If you want to use soil test results to develop a fertilizer program, use a different extraction method

1. Is water (or a saturated paste extractant, or mixing irrigation water with soil) a good way to look at soil nutrients?

2. What about two tests to look at “available” and “exchangeable” nutrients, is it good to look at both?

The quick answer to both of those questions is no.

Soil at left is mixed with a dilute salt solution; soil at right was mixed with deionized water.
Soil at left is mixed with a dilute salt solution; soil at right was mixed with deionized water.

The saturated paste extraction is used for measuring soil salinity (ECe).

I think water extractions, whether with a saturated paste, one part soil with two parts water (1:2 extraction), or one part soil with five parts water (1:5 extraction), are quite interesting and informative for research purposes. But water extraction results are not useful as a decision making tool in turfgrass maintenance.

Carrow et al. wrote about this in Clarifying soil testing: 1. Saturated paste and dilute extractants. They explained that the “saturated paste extraction is not the best method for determining soil fertility levels and can be very misleading.”

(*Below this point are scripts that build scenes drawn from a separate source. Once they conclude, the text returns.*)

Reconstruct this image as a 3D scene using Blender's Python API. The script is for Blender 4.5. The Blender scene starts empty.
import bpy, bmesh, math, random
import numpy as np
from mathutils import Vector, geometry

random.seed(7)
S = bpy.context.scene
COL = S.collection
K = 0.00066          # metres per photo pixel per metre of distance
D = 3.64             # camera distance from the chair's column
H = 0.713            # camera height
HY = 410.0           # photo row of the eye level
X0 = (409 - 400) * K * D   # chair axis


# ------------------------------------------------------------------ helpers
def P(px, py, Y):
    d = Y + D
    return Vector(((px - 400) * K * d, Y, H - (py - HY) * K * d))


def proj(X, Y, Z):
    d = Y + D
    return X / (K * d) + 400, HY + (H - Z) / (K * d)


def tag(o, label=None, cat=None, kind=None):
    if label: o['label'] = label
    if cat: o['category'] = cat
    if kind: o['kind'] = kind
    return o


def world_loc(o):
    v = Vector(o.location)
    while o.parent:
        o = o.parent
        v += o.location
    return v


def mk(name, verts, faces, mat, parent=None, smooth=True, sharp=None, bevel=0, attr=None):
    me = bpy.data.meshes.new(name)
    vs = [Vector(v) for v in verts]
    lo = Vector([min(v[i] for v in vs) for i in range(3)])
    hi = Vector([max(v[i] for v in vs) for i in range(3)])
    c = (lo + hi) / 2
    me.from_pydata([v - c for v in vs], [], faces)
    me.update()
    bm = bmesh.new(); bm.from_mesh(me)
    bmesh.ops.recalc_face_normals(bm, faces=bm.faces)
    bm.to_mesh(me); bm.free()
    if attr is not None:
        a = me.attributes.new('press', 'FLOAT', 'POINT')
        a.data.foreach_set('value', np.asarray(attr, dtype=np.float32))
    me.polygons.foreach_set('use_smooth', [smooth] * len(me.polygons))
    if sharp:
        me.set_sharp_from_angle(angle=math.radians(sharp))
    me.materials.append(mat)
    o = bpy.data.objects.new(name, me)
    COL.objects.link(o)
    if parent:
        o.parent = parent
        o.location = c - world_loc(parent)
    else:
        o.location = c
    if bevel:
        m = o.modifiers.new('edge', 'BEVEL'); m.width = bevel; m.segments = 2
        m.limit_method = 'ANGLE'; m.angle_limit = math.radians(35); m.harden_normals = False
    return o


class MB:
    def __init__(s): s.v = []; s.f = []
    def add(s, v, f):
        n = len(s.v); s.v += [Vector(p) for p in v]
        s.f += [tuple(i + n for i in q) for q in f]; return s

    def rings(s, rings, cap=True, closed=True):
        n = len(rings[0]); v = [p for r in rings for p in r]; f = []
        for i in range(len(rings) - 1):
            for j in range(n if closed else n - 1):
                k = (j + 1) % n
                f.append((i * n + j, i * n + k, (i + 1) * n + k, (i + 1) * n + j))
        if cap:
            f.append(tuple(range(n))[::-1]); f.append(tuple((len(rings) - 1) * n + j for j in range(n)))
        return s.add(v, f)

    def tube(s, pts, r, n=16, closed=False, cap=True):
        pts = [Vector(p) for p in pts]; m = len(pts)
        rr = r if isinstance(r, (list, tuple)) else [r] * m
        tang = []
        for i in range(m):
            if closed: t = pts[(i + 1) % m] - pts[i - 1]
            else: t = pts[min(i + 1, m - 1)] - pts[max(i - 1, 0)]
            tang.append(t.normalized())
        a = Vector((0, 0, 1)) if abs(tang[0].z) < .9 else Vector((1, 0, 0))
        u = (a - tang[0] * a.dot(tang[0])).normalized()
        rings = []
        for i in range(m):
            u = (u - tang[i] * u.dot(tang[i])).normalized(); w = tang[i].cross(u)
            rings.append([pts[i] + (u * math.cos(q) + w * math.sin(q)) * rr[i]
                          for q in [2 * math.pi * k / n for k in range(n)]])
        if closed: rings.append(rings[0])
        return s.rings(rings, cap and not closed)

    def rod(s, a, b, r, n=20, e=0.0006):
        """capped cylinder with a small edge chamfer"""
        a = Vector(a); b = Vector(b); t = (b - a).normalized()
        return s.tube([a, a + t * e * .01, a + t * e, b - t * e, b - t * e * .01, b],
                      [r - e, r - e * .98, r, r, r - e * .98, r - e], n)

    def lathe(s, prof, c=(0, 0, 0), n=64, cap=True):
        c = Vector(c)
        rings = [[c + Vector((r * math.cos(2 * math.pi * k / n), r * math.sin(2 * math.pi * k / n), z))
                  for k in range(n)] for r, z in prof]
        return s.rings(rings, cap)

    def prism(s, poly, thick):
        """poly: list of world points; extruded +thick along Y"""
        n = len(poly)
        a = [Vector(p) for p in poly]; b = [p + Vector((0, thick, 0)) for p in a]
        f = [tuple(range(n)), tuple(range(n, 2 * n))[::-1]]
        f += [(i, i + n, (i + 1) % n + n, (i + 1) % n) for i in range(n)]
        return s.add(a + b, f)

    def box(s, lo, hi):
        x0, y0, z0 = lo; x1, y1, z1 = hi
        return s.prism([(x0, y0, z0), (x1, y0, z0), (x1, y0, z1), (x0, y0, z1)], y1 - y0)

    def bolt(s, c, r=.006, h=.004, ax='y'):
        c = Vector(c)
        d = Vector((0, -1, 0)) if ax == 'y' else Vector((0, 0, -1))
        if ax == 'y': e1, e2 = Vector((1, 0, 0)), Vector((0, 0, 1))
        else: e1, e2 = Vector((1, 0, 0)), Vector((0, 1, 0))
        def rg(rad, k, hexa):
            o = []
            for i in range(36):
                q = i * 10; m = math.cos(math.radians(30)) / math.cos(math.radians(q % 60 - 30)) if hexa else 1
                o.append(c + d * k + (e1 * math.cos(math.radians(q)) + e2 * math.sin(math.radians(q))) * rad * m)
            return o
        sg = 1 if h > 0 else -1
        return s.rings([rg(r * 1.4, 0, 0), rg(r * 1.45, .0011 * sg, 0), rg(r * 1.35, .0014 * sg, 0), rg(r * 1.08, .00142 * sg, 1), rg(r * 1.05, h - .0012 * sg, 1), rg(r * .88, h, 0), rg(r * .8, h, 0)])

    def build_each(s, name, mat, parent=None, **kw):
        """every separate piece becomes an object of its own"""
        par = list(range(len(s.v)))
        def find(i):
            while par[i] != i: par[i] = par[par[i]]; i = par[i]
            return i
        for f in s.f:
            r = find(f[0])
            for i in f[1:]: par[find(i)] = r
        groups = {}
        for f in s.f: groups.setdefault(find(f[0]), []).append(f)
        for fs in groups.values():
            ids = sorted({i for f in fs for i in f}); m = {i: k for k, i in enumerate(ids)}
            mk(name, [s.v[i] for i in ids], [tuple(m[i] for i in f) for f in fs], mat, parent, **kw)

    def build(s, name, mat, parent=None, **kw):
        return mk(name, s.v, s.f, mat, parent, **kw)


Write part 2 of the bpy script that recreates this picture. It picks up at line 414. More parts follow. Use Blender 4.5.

I wrote about this in Water-based Extraction Methods for Turf Soils. At the time I wrote that article, I was a graduate student, doing lots of research about extraction methods, and I appreciated water as an extractant a bit more then than I do now. It is great for research into soil nutrients. But “it is not possible to take the numbers and decide that they are low enough to justify fertilizer applications. If you want to use soil test results to develop a fertilizer program, use a different extraction method.”